True, there are many small speakers these days which can offer a satisfying experience in some environments. Domestic acceptability usually trumps sound quality.
The laws of physics have not changed, however. From 3 characteristics:
1- Real low bass performance
2- Small physical size
3- Good Efficiency (decent sound output without a huge amplifier)
... Choose any two. The third is mutually exclusive.

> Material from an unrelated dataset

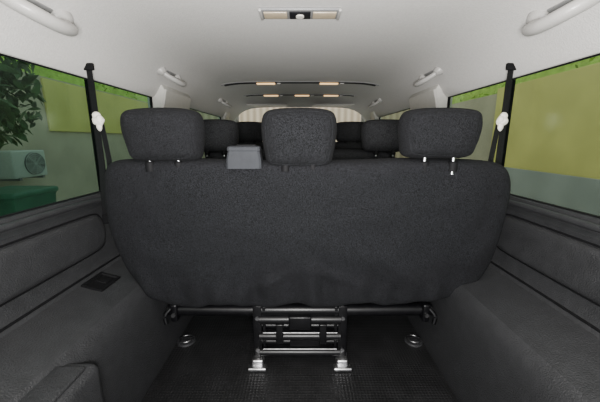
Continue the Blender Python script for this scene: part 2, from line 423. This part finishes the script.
for s in (-1, 1):
    fs = thing('front_seat', (s*.45, 3.0, 0), ('charcoal fabric driver seat facing the steering wheel' if s < 0 else 'charcoal fabric front passenger seat'), 'seat', 'front seats')
    c = s*.46
    o3 = [(c-.20, .86), (c-.12, .885), (c, .89), (c+.12, .885), (c+.20, .86), (c+.235, .75), (c+.245, .6), (c+.23, .45), (c+.18, .38), (c, .37), (c-.18, .38), (c-.23, .45), (c-.245, .6), (c-.235, .75)]
    pillow('backrest', o3, 2.82, .13, M_fab3, fs, tilt=-.18, zref=.6, n=9, crown=.01)
    box('seat_cushion', (c, 3.08, .40), (.48, .46, .15), M_fab3, .05, fs)
    headrest(fs, c, 2.77, .900, 1.060, .150, .11, M_fab3, gap=-.015)
    box('seat_base', (c, 3.08, .165), (.40, .40, .33), M_plastic2, .02, fs)

# ------------------------------------------------------------ seat belts
for sgn in (-1, 1):
    bt = thing('seat_belt', (sgn*.77, 1.17, .60), 'black seat belt on window pillar with %s cream belt guide' % ('knotted' if sgn < 0 else 'hanging'), 'seat belt', 'rear seat belts')
    def strap(name, pts, w=.020, th=.0012):
        bm = bmesh.new(); d = Vector((1, sgn*.35, 0)).normalized()
        nrm = d.cross(Vector((0, 0, 1))).normalized()
        ws = w if isinstance(w, (list, tuple)) else [w]*len(pts)
        secs = [[bm.verts.new(Vector(p)+d*ww*a+nrm*th*b) for a, b in ((-1, -1), (1, -1), (1, 1), (-1, 1))] for p, ww in zip(pts, ws)]
        for A, B in zip(secs[:-1], secs[1:]):
            for k in range(4): bm.faces.new((A[k], A[(k+1) % 4], B[(k+1) % 4], B[k]))
        bm.faces.new(secs[0]); bm.faces.new(secs[-1])
        return finish(name, bm, M_web, bt)
    strap('webbing', [(sgn*.768, 1.165, 1.165), (sgn*.764, 1.165, 1.0), (sgn*.757, 1.15, .8), (sgn*.745, 1.12, .68), (sgn*.738, 1.105, .60)], [.0135, .0135, .0145, .015, .015])
    strap('webbing', [(sgn*.738, 1.150, .965), (sgn*.716, 1.125, .895), (sgn*.698, 1.105, .83), (sgn*.702, 1.105, .72), (sgn*.716, 1.105, .61)], [.011, .012, .012, .012, .012])
    bm = bmesh.new()
    cx, cy, cz = sgn*.733, 1.125, .968
    def blob(c, r, sc=(1, 1, 1)):
        q = bmesh.ops.create_icosphere(bm, subdivisions=3, radius=r)
        for v in q['verts']:
            d = v.co.copy(); nn = noise.noise(d*70+Vector(c)*9)*.22
            v.co = Vector((d.x*sc[0], d.y*sc[1], d.z*sc[2]))*(1+nn) + Vector(c)
    blob((cx, cy, cz), .018, (1.15, .7, 1.0))
    blob((cx+sgn*.004, cy, cz+.017), .013, (1.1, .7, 1.1))
    blob((cx-sgn*.008, cy-.004, cz+.004), .013, (.9, .8, 1.2))
    blob((cx-sgn*.002, cy, cz-.019), .011, (.9, .7, 1.5))
    finish('belt_guide', bm, M_cream, bt, label='crumpled off-white belt guide')
    box('upper_guide', (sgn*.768, 1.162, 1.160), (.040, .012, .024), M_black, .003, bt)
    box('lower_anchor', (sgn*.725, 1.105, .605), (.05, .012, .035), M_black, .005, bt)

# ------------------------------------------------------------ grab handles
def handle(sgn, y0, y1, lab, mr=.034, gr=.018, up=0):
    h = thing('grab_handle', (sgn*.70, (y0+y1)/2, 1.25), lab, 'grab handle', 'ceiling grab handles')
    Pp = crom([(sgn*.706, y0+.01, 1.250), (sgn*.688, y0+.016, 1.228), (sgn*.654, y0+.045, 1.206), (sgn*.640, (y0+y1)/2, 1.197), (sgn*.654, y1-.045, 1.206), (sgn*.688, y1-.016, 1.228), (sgn*.706, y1-.01, 1.250)], 6, False)
    n = len(Pp)
    rr = [gr - .12*gr*math.sin(math.pi*i/(n-1)) for i in range(n)]
    bm = bmesh.new(); add_tube(bm, Pp, rr, seg=18, flat=.8); finish('grip', bm, M_lgrey, h)
    for y in (y0+.004, y1-.004):
        bm = bmesh.new()
        add_tube(bm, [(sgn*.722, y, 1.262), (sgn*.708, y, 1.250), (sgn*.700, y, 1.243), (sgn*.690, y, 1.234), (sgn*.686, y, 1.230)], [mr, mr*.98, mr*.88, mr*.62, mr*.3], seg=24)
        finish('mount', bm, M_lgrey, h)
    rot = Matrix.Rotation(sgn*math.radians(38), 3, 'Y')
    box('recess', (sgn*.7015, (y0+y1)/2, 1.2475), (.030, (y1-y0)*.55, .006), M_lampg, .003, h, rot)
for sgn in (-1, 1):
    handle(sgn, .77, .975, 'light grey plastic grab handle over the load area', .040, .024)
    handle(sgn, 1.62, 1.82, 'light grey plastic grab handle beside roof pillar trim', .028, .018)
    handle(sgn, 2.75, 2.98, 'light grey plastic grab handle over the driver row', .026, .016)

# ------------------------------------------------------------ ceiling lamp
lp = thing('ceiling_lamp', (0, 1.14, 1.328), 'grey dome light with two lenses and round switch', 'lamp')
zc = 1.331
box('housing', (0, 1.14, zc-.004), (.275, .080, .010), M_lampg, .004, lp)
for s in (-1, 1):
    box('lens', (s*.084, 1.14, zc-.010), (.080, .050, .006), M_lens, .003, lp, label='frosted amber-grey lens')
    box('end_cap', (s*.134, 1.14, zc-.008), (.010, .082, .010), M_lgrey, .003, lp)
box('switch_panel', (0, 1.14, zc-.010), (.072, .058, .006), M_plastic2, .003, lp)
tube('switch', [(0, 1.14, zc-.011), (0, 1.14, zc-.017)], .014, M_cream, lp, seg=24)

# ------------------------------------------------------------ roof vent strips with reading lamps
def strip(y, hw, lamps):
    st = thing('roof_vent', (0, y, 1.328), 'dark narrow roof air vent strip with small amber reading lamps', 'air vent', 'roof vent strips')
    xs = [-hw+2*hw*i/30 for i in range(31)]
    ss = [[(x, y+dy, ceil_z(x)+dz) for dy, dz in ((-.022, 0), (-.018, -.007), (.018, -.007), (.022, 0))] for x in xs]
    loft('vent_slot', ss, M_plastic2, closed=True, parent=st)
    ss = [[(x, y+dy, ceil_z(x)+dz) for dy, dz in ((-.04, .002), (-.037, -.004), (-.024, -.004), (-.024, .002))] for x in [-hw-.02+2*(hw+.02)*i/30 for i in range(31)]]
    loft('bezel', ss, M_lampg, closed=True, parent=st)
    for x in lamps:
        box('reading_lamp', (x, y, ceil_z(x)-.010), (.14, .036, .012), M_amber, .005, st)
        box('lamp_switch', (x+.10, y, ceil_z(x)-.010), (.03, .03, .010), M_lgrey, .004, st)
strip(2.42, .575, (-.26, .22))
strip(3.05, .52, (-.28, .02, .30))

# ------------------------------------------------------------ load area fittings
for sgn in (-1, 1):
    X = sgn*.512
    t = thing('tie_down_ring', (X, 1.22, .01), 'dull metal lashing ring in black floor cup', 'tie down ring', 'floor lashing rings')
    tube('cup', [(X, 1.20, .010), (X, 1.20, .018), (X, 1.20, .018)], [.040, .038, .034], M_plastic, t, seg=24)
    bm = bmesh.new()
    add_tube(bm, [Vector((X+.025*math.cos(a), 1.20+.025*math.sin(a), .023)) for a in [2*math.pi*i/24 for i in range(25)]], .0045, cap=False)
    finish('ring', bm, M_dsteel, t)
    tube('hinge_pin', [(X-.03, 1.205, .024), (X+.03, 1.205, .024)], .006, M_black, t)
ch = thing('power_socket', (-.74, 1.0, .44), 'black framed accessory socket recessed in the side trim', 'socket')
rot = Matrix.Rotation(math.radians(15), 3, 'Y')
c = Vector((-.700, .98, .409)); nn = rot @ Vector((0, 0, 1))
bm = bmesh.new(); V = []
for s0, s1, h in ((.036, .052, -.002), (.036, .052, .006), (.029, .045, .006), (.027, .042, .001)):
    V.append([bm.verts.new(c + rot @ Vector((a*s0, b*s1, h))) for a, b in ((-1, -1), (1, -1), (1, 1), (-1, 1))])
for A, B in zip(V[:-1], V[1:]):
    for q in range(4): bm.faces.new((A[q], A[(q+1) % 4], B[(q+1) % 4], B[q]))
bm.faces.new(V[-1]); bm.faces.new(V[0])
finish('pocket', bm, M_black, ch, smooth=False)
box('flap', c+nn*.003+Vector((0, .014, 0)), (.040, .044, .004), M_black, .002, ch, rot)

# ------------------------------------------------------------ OUTSIDE
struct(box('ground', (0, 6, -.45), (60, 60, .1), M_ground, 0), 'unseen paved yard, kept pale to bounce light into the vehicle')
def slab(nm, c, s, m, lab): return struct(box(nm, c, s, m, .01), lab)
slab('wall_yard_left', (-4.1, 6.0, .735), (.2, 18, 2.27), M_wallgrey, 'grey plastered yard wall')
slab('trim_90', (-3.98, 8.9, 1.44), (.04, 8, .80), M_yellow, 'yellow painted upper band of yard wall')
slab('wall_yard_right', (3.6, 1.6, .695), (.2, 8.0, 2.19), M_yellow, 'yellow plastered yard wall')
slab('trim_91', (3.48, 1.6, .0), (.04, 8.0, .90), M_bluegrey, 'blue-grey lower band of the yard wall')  # blue-grey strip across the lower part of the yellow wall
slab('wall_yard_right_rear', (3.65, 10.6, .66), (.2, 10, 2.12), M_wallgrey, 'grey-green plastered yard wall')
slab('wall_yard_front', (0, 9.5, 1.1), (8, .2, 3), M_beige, 'beige boarded house front ahead of the vehicle')

ac = thing('air_conditioner', (-3.8, 4.05, .3), 'white outdoor air conditioning unit on the yard wall', 'air conditioner')
AY, AZ = 4.12, .58
box('housing', (-3.83, AY, AZ), (.30, .52, .36), M_acwhite, .02, ac)
bm = bmesh.new()
for i in range(6):
    R = .025+.025*i
    add_tube(bm, [Vector((-3.66, AY+.06+R*math.cos(a), AZ+R*math.sin(a))) for a in [2*math.pi*j/32 for j in range(33)]], .004, seg=6, cap=False)
for i in range(8):
    a = math.pi*i/4; add_tube(bm, [(-3.66, AY+.06, AZ), (-3.66, AY+.06+.15*math.cos(a), AZ+.15*math.sin(a))], .004, seg=6)
finish('fan_grille', bm, M_acwhite, ac)
tube('fan_opening', [(-3.68, AY+.06, AZ), (-3.666, AY+.06, AZ)], .155, M_acdark, ac, seg=32)
for y in (AY-.18, AY+.18): box('bracket', (-3.85, y, AZ-.19), (.34, .04, .04), M_acdark, .005, ac)
bx, by = -3.2, 3.28
wb = thing('wheelie_bin', (bx, by, -.4), 'green plastic wheeled rubbish bin by the yard wall', 'bin')
secs = [[(bx+a*w, by+b*w, z) for a, b in ((-1, -1), (1, -1), (1, 1), (-1, 1))] for z, w in ((-.36, .22), (.0, .25), (.28, .27), (.30, .28))]
loft('body', secs, M_bin, closed=True, parent=wb)
box('lid', (bx, by, .33), (.60, .60, .07), M_bin, .03, wb)
for s in (-1, 1): tube('wheel', [(bx+s*.16, by+.25, -.305), (bx+s*.22, by+.25, -.305)], .095, M_black, wb, seg=20)

def leaves(name, cen, rad, n, m, par=None, sz=.09):
    bm = bmesh.new()
    for i in range(n):
        while True:
            d = Vector((random.uniform(-1, 1), random.uniform(-1, 1), random.uniform(-1, 1)))
            if d.length < 1: break
        p = Vector(cen)+Vector((d.x*rad[0], d.y*rad[1], d.z*rad[2]))
        q = Matrix.Rotation(random.uniform(0, 6.28), 3, 'Z') @ Matrix.Rotation(random.uniform(-1.2, 1.2), 3, 'X') @ Matrix.Rotation(random.uniform(-.8, .8), 3, 'Y')
        s = sz*random.uniform(.6, 1.3)
        vs = [bm.verts.new(p + q @ Vector(v)*s) for v in ((0, -1, 0), (.35, -.3, .08), (.3, .4, .05), (0, 1, -.1), (-.3, .4, .05), (-.35, -.3, .08))]
        bm.faces.new(vs)
    o = finish(name, bm, m, par, smooth=False); o['kind'] = 'stuff'; return o
tre = thing('tree', (-3.1, 2.9, -.4), 'leafy dark green shrub tree beside the yard wall', 'tree')
leaves('foliage', (-3.1, 2.80, 1.44), (.58, .72, .70), 1200, M_leafd, tre, .085)
bm = bmesh.new(); add_tube(bm, [(-3.1, 2.8, -.4), (-3.08, 2.8, .3), (-3.12, 2.75, .9), (-3.1, 2.7, 1.5)], [.05, .04, .035, .02])
for a in range(5): add_tube(bm, [(-3.1, 2.77, .7+.1*a), (-3.1+.4*math.cos(a*1.3), 2.77+.5*math.sin(a*1.3), 1.2+.12*a)], [.02, .006])
finish('trunk', bm, M_bark, tre)
for sgn in (-1, 1):
    he = thing('hedge', (sgn*4.5, 5, -.4), 'bright green clipped hedge rising over the yard wall', 'hedge', 'hedges over the yard walls')
    ss = []
    for i in range(80):
        y = -2 + 15*i/79
        ring = []
        for j, (dx, z) in enumerate(((.30, -.3), (.34, .8), (.36, 1.6), (.34, 2.2), (.28, 2.55), (0, 2.68), (-.28, 2.55), (-.34, 2.2), (-.36, 1.6), (-.34, .8), (-.30, -.3))):
            q = noise.noise(Vector((y*1.7, dx*3+sgn*5, z*1.7)))*.05
            ring.append((sgn*4.6+dx+q, y, z+q*.6))
        ss.append(ring)
    ob = loft('hedge_body', ss, M_leafb, closed=True, parent=he, ang=60)
    leaves('foliage', (sgn*4.5, 5.0, 1.9), (.42, 8.5, .80), 3000, M_leafb, he, .06)

# ------------------------------------------------------------ light
w = bpy.data.worlds.new('World'); scene.world = w; w.use_nodes = True
nt = w.node_tree; bg = nt.nodes['Background']
bg.inputs['Color'].default_value = (.95, .96, 1.0, 1); bg.inputs['Strength'].default_value = 2.0
su = bpy.data.lights.new('sun', 'SUN'); su.energy = 1.2; su.angle = .4; su.color = (1, .95, .85)
so = bpy.data.objects.new('sun', su); so.rotation_euler = (math.radians(48), 0, math.radians(-15)); COL.objects.link(so)
fl = bpy.data.lights.new('flash', 'AREA'); fl.energy = 53; fl.size = .20; fl.color = (1, .985, .965)
fo = bpy.data.objects.new('flash', fl); fo.location = (0, -.06, .84); fo.rotation_euler = (math.radians(113), 0, 0); COL.objects.link(fo)

cam = bpy.data.cameras.new('camera'); cam.lens = 18; cam.sensor_width = 36; cam.clip_start = .01
co = bpy.data.objects.new('camera', cam); co.location = (0, 0, CAMZ); co.rotation_euler = (math.radians(90)-TH, 0, 0)
COL.objects.link(co); scene.camera = co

The attraction of these is an unobtrusive package, wireless connectivity, and a convenient user interface, it certainly isn't high fidelity. Unless you believe Bose-style marketing

I just had to add a quote from member Zvu, on the diyaudio board:
http://www.diyaudio.com/forums/multi-way/258487-why-crossover-1-4khz-range-26.htmlMessage #255 excerpt:
"The degradation of sound that happened in last 30 years was followed by promoting the loudspeakers that were chosen by interior designers - not taking into consideration the sound itself but looks only. Some of the manufacturers managed to survive by making their design everything but ordinary (Bang&Olufsen) but many of them didn't. That is why we have once a great company in HiFi like JBL that survives today mostly on car audio. The things are looking better for HiFi in last couple of years i think but i'm affraid that we wont be seeing some small loudspeakers that plays as nice and with such authority like large ones. At the moment profit is everything and very little money is invested for researching the area of acoustics that is interesting to 20 or 30 thousand enthusiasts. Others are ready to take the looks before sound and as long the speakers as we know them are selling - things will stay the same."
I couldn't have said it better. And unlike Zvu, my first language is English.